- _TO BE DONE_
Omit all images. Write out the rest of the material exactly.

- _COLLECTED DATA_
---

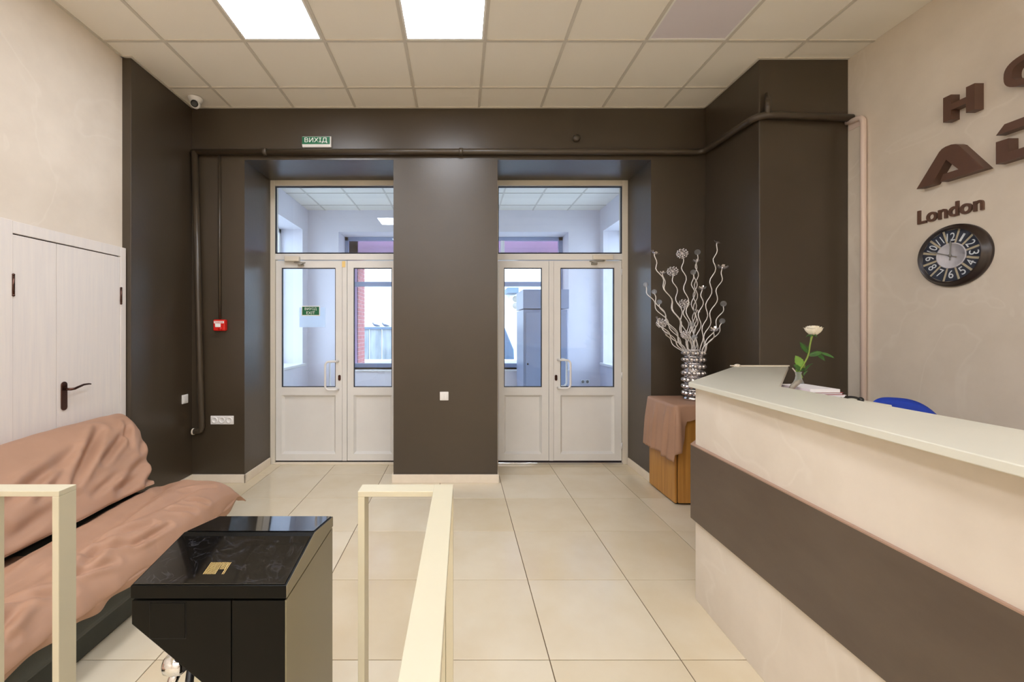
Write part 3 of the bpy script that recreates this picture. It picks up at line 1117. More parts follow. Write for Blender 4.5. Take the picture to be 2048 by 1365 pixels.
def foldsum(y, s, folds):
    d = 0
    for (y0, s0, y1, s1, w, dep) in folds:
        ex, es = y1 - y0, s1 - s0
        L2 = ex * ex + es * es
        f = ((y - y0) * ex + (s - s0) * es) / L2
        fc = max(0, min(1, f))
        dist2 = (y - y0 - fc * ex) ** 2 + (s - s0 - fc * es) ** 2
        taper = .35 + .65 * sin(pi * max(0.02, min(.98, fc)))
        dd = sqrt(dist2)
        d += -dep * taper * exp(-dist2 / (w * w)) + .55 * dep * taper * exp(-((dd - 1.9 * w) / w) ** 2)
    return d * 1.9


# backrest cover: s runs from the seat seam (0) up over the ridge (~.55) and down the back
prof = smooth_path([(-2.115, .428), (-2.12, .455), (-2.18, .545), (-2.26, .66), (-2.37, .765), (-2.47, .84), (-2.535, .862), (-2.60, .84), (-2.63, .76), (-2.635, .50)], 90)
lens = [0]
for i in range(1, len(prof)): lens.append(lens[-1] + (prof[i] - prof[i - 1]).length)
NV = 190
endY = [(0, 2.89), (.10, 2.93), (.25, 3.02), (.38, 3.08), (.5, 3.12), (.62, 3.14), (1.2, 3.14)]


def interp(t_, tab):
    for (a, va), (b, vb) in zip(tab[:-1], tab[1:]):
        if t_ <= b: return va + (vb - va) * max(0, (t_ - a) / (b - a))
    return tab[-1][1]


bf = [(2.80, .50, 2.40, .22, .026, .026), (2.98, .44, 2.62, .26, .020, .018), (3.02, .50, 2.86, .30, .016, .013),
      (2.55, .40, 2.20, .30, .030, .016), (2.30, .33, 2.02, .24, .03, .014), (2.48, .33, 2.18, .20, .025, .013),
      (2.05, .52, 1.95, .30, .04, .010), (1.9, .25, 1.55, .06, .035, .020), (1.98, .12, 1.62, .04, .03, .014),
      (2.95, .18, 2.70, .12, .025, .014), (2.84, .10, 2.60, .05, .03, .018), (2.92, .06, 2.80, .02, .02, .02),
      (2.2, .12, 1.9, .05, .03, .01), (1.6, .35, 1.2, .2, .04, .014), (1.3, .5, 1.0, .3, .03, .012),
      (2.7, .16, 2.45, .10, .02, .008), (3.05, .36, 2.9, .22, .02, .009)]
pts = []
for i in range(NV):
    for j, p in enumerate(prof):
        s = lens[j]
        ye = interp(s, endY)
        u = i / (NV - 1)
        if u < .93:
            y = SY0 - .02 + (ye - .06 - SY0) * u / .93
            inset = 0
        else:
            f = (u - .93) / .07
            y = ye - .06 + .06 * sin(f * pi / 2)
            inset = .09 * (1 - cos(f * pi / 2))
        tn = (prof[min(j + 1, len(prof) - 1)] - prof[max(j - 1, 0)]).normalized()
        nn = Vector((tn.y, -tn.x))
        if nn.dot(p - Vector((-2.42, .5))) < 0: nn = -nn
        d = foldsum(y, s, bf)
        d += .010 * noise.noise(Vector((y * 3, s * 4, 1.7))) + .004 * noise.noise(Vector((y * 11, s * 9, 5)))
        wgt = min(1, (lens[-1] - s) / .2, 1)
        # seam hem scalloping
        d += .008 * max(0, 1 - s / .05) * sin(y * 9)
        q = p + nn * (d * wgt - inset)
        pts.append((q.x, y, q.y + (.01 * sin(y * 5) - .012 * (3 - y) * .4) * min(1, s / .5)))
cov = thing('sofa_cover', (-2.1, 1.8, .3), 'brown satin cloth cover draped over the sofa back and seat with loose creases', 'cover')
m = MB()
m.grid(pts, NV, len(prof))
m.build('back_cover', 'fabric', cov)

# seat cover
prof = smooth_path([(-2.30, .34), (-2.18, .365), (-2.08, .398), (-1.95, .430), (-1.80, .43), (-1.68, .405), (-1.615, .355), (-1.585, .30), (-1.583, .262), (-1.592, .235)], 100)
lens = [0]
for i in range(1, len(prof)): lens.append(lens[-1] + (prof[i] - prof[i - 1]).length)
LT = lens[-1]
sf = [(2.9, .30, 2.0, .42, .06, .016), (2.5, .42, 1.5, .50, .05, .012), (2.75, .55, 2.2, .50, .03, .010), (2.3, .62, 2.05, .50, .02, .013),
      (2.15, .66, 1.95, .55, .018, .013), (2.05, .55, 1.85, .62, .022, .012), (1.98, .68, 1.80, .60, .018, .012),
      (2.35, .68, 2.1, .66, .016, .010), (1.75, .68, 1.6, .52, .02, .012), (1.62, .60, 1.45, .66, .022, .018), (1.5, .70, 1.36, .58, .02, .012),
      (2.55, .70, 2.45, .58, .016, .010), (2.68, .70, 2.6, .60, .014, .010), (2.2, .15, 1.5, .25, .05, .008), (2.93, .2, 2.75, .35, .03, .008),
      (2.85, .62, 2.7, .5, .02, .008), (2.12, .45, 1.96, .49, .014, .007), (2.02, .38, 1.7, .44, .018, .007), (1.3, .6, 1.0, .5, .03, .012)]
NV = 230
pts = []
for i in range(NV):
    u = i / (NV - 1)
    for j, p in enumerate(prof):
        s = lens[j]
        fj = s / LT
        YE = 2.95 + .05 * max(0, (fj - .55) / .45)
        if u < .9:
            y = SY0 - .02 + (YE - .05 - SY0) * u / .9
            drop = 0
        else:
            f = (u - .9) / .1
            y = YE - .05 + .05 * min(1, sin(min(1, f * 1.6) * pi / 2)) + .02 * f
            drop = .15 * f ** 1.6
        tn = (prof[min(j + 1, len(prof) - 1)] - prof[max(j - 1, 0)]).normalized()
        nn = Vector((-tn.y, tn.x))
        if nn.y < 0: nn = -nn
        d = foldsum(y, s, sf) + .010 * noise.noise(Vector((y * 2, s * 5, 9.2))) + .004 * noise.noise(Vector((y * 12, s * 10, 2)))
        hem = max(0, (fj - .86) / .14)
        d += hem * .010 * sin(y * 23 + sin(y * 7) * 2)
        q = p + nn * d
        z = q.y - drop * (1 if fj < .8 else (1 - fj) / .2 * .6 + .2)
        # hem lifts a little towards the near end and dips at the far corner
        z += hem * (.028 * sin(y * 4.1 + 1) + .012 * sin(y * 13))
        tip = max(0, 1 - ((1 - u) / .05)) * max(0, (fj - .8) / .2)
        pts.append((q.x + .02 * tip, y + .05 * tip, max(.17, z - .02 * tip)))
m = MB()
m.grid(pts, NV, len(prof))
m.build('seat_cover', 'fabric', cov)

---

- _PROBLEM SOLUTION_
Write part 3 of the bpy script that recreates this picture. It picks up at line 1117. More parts follow. Write for Blender 4.5. Take the picture to be 2048 by 1365 pixels.
def foldsum(y, s, folds):
    d = 0
    for (y0, s0, y1, s1, w, dep) in folds:
        ex, es = y1 - y0, s1 - s0
        L2 = ex * ex + es * es
        f = ((y - y0) * ex + (s - s0) * es) / L2
        fc = max(0, min(1, f))
        dist2 = (y - y0 - fc * ex) ** 2 + (s - s0 - fc * es) ** 2
        taper = .35 + .65 * sin(pi * max(0.02, min(.98, fc)))
        dd = sqrt(dist2)
        d += -dep * taper * exp(-dist2 / (w * w)) + .55 * dep * taper * exp(-((dd - 1.9 * w) / w) ** 2)
    return d * 1.9


# backrest cover: s runs from the seat seam (0) up over the ridge (~.55) and down the back
prof = smooth_path([(-2.115, .428), (-2.12, .455), (-2.18, .545), (-2.26, .66), (-2.37, .765), (-2.47, .84), (-2.535, .862), (-2.60, .84), (-2.63, .76), (-2.635, .50)], 90)
lens = [0]
for i in range(1, len(prof)): lens.append(lens[-1] + (prof[i] - prof[i - 1]).length)
NV = 190
endY = [(0, 2.89), (.10, 2.93), (.25, 3.02), (.38, 3.08), (.5, 3.12), (.62, 3.14), (1.2, 3.14)]


def interp(t_, tab):
    for (a, va), (b, vb) in zip(tab[:-1], tab[1:]):
        if t_ <= b: return va + (vb - va) * max(0, (t_ - a) / (b - a))
    return tab[-1][1]


bf = [(2.80, .50, 2.40, .22, .026, .026), (2.98, .44, 2.62, .26, .020, .018), (3.02, .50, 2.86, .30, .016, .013),
      (2.55, .40, 2.20, .30, .030, .016), (2.30, .33, 2.02, .24, .03, .014), (2.48, .33, 2.18, .20, .025, .013),
      (2.05, .52, 1.95, .30, .04, .010), (1.9, .25, 1.55, .06, .035, .020), (1.98, .12, 1.62, .04, .03, .014),
      (2.95, .18, 2.70, .12, .025, .014), (2.84, .10, 2.60, .05, .03, .018), (2.92, .06, 2.80, .02, .02, .02),
      (2.2, .12, 1.9, .05, .03, .01), (1.6, .35, 1.2, .2, .04, .014), (1.3, .5, 1.0, .3, .03, .012),
      (2.7, .16, 2.45, .10, .02, .008), (3.05, .36, 2.9, .22, .02, .009)]
pts = []
for i in range(NV):
    for j, p in enumerate(prof):
        s = lens[j]
        ye = interp(s, endY)
        u = i / (NV - 1)
        if u < .93:
            y = SY0 - .02 + (ye - .06 - SY0) * u / .93
            inset = 0
        else:
            f = (u - .93) / .07
            y = ye - .06 + .06 * sin(f * pi / 2)
            inset = .09 * (1 - cos(f * pi / 2))
        tn = (prof[min(j + 1, len(prof) - 1)] - prof[max(j - 1, 0)]).normalized()
        nn = Vector((tn.y, -tn.x))
        if nn.dot(p - Vector((-2.42, .5))) < 0: nn = -nn
        d = foldsum(y, s, bf)
        d += .010 * noise.noise(Vector((y * 3, s * 4, 1.7))) + .004 * noise.noise(Vector((y * 11, s * 9, 5)))
        wgt = min(1, (lens[-1] - s) / .2, 1)
        # seam hem scalloping
        d += .008 * max(0, 1 - s / .05) * sin(y * 9)
        q = p + nn * (d * wgt - inset)
        pts.append((q.x, y, q.y + (.01 * sin(y * 5) - .012 * (3 - y) * .4) * min(1, s / .5)))
cov = thing('sofa_cover', (-2.1, 1.8, .3), 'brown satin cloth cover draped over the sofa back and seat with loose creases', 'cover')
m = MB()
m.grid(pts, NV, len(prof))
m.build('back_cover', 'fabric', cov)

# seat cover
prof = smooth_path([(-2.30, .34), (-2.18, .365), (-2.08, .398), (-1.95, .430), (-1.80, .43), (-1.68, .405), (-1.615, .355), (-1.585, .30), (-1.583, .262), (-1.592, .235)], 100)
lens = [0]
for i in range(1, len(prof)): lens.append(lens[-1] + (prof[i] - prof[i - 1]).length)
LT = lens[-1]
sf = [(2.9, .30, 2.0, .42, .06, .016), (2.5, .42, 1.5, .50, .05, .012), (2.75, .55, 2.2, .50, .03, .010), (2.3, .62, 2.05, .50, .02, .013),
      (2.15, .66, 1.95, .55, .018, .013), (2.05, .55, 1.85, .62, .022, .012), (1.98, .68, 1.80, .60, .018, .012),
      (2.35, .68, 2.1, .66, .016, .010), (1.75, .68, 1.6, .52, .02, .012), (1.62, .60, 1.45, .66, .022, .018), (1.5, .70, 1.36, .58, .02, .012),
      (2.55, .70, 2.45, .58, .016, .010), (2.68, .70, 2.6, .60, .014, .010), (2.2, .15, 1.5, .25, .05, .008), (2.93, .2, 2.75, .35, .03, .008),
      (2.85, .62, 2.7, .5, .02, .008), (2.12, .45, 1.96, .49, .014, .007), (2.02, .38, 1.7, .44, .018, .007), (1.3, .6, 1.0, .5, .03, .012)]
NV = 230
pts = []
for i in range(NV):
    u = i / (NV - 1)
    for j, p in enumerate(prof):
        s = lens[j]
        fj = s / LT
        YE = 2.95 + .05 * max(0, (fj - .55) / .45)
        if u < .9:
            y = SY0 - .02 + (YE - .05 - SY0) * u / .9
            drop = 0
        else:
            f = (u - .9) / .1
            y = YE - .05 + .05 * min(1, sin(min(1, f * 1.6) * pi / 2)) + .02 * f
            drop = .15 * f ** 1.6
        tn = (prof[min(j + 1, len(prof) - 1)] - prof[max(j - 1, 0)]).normalized()
        nn = Vector((-tn.y, tn.x))
        if nn.y < 0: nn = -nn
        d = foldsum(y, s, sf) + .010 * noise.noise(Vector((y * 2, s * 5, 9.2))) + .004 * noise.noise(Vector((y * 12, s * 10, 2)))
        hem = max(0, (fj - .86) / .14)
        d += hem * .010 * sin(y * 23 + sin(y * 7) * 2)
        q = p + nn * d
        z = q.y - drop * (1 if fj < .8 else (1 - fj) / .2 * .6 + .2)
        # hem lifts a little towards the near end and dips at the far corner
        z += hem * (.028 * sin(y * 4.1 + 1) + .012 * sin(y * 13))
        tip = max(0, 1 - ((1 - u) / .05)) * max(0, (fj - .8) / .2)
        pts.append((q.x + .02 * tip, y + .05 * tip, max(.17, z - .02 * tip)))
m = MB()
m.grid(pts, NV, len(prof))
m.build('seat_cover', 'fabric', cov)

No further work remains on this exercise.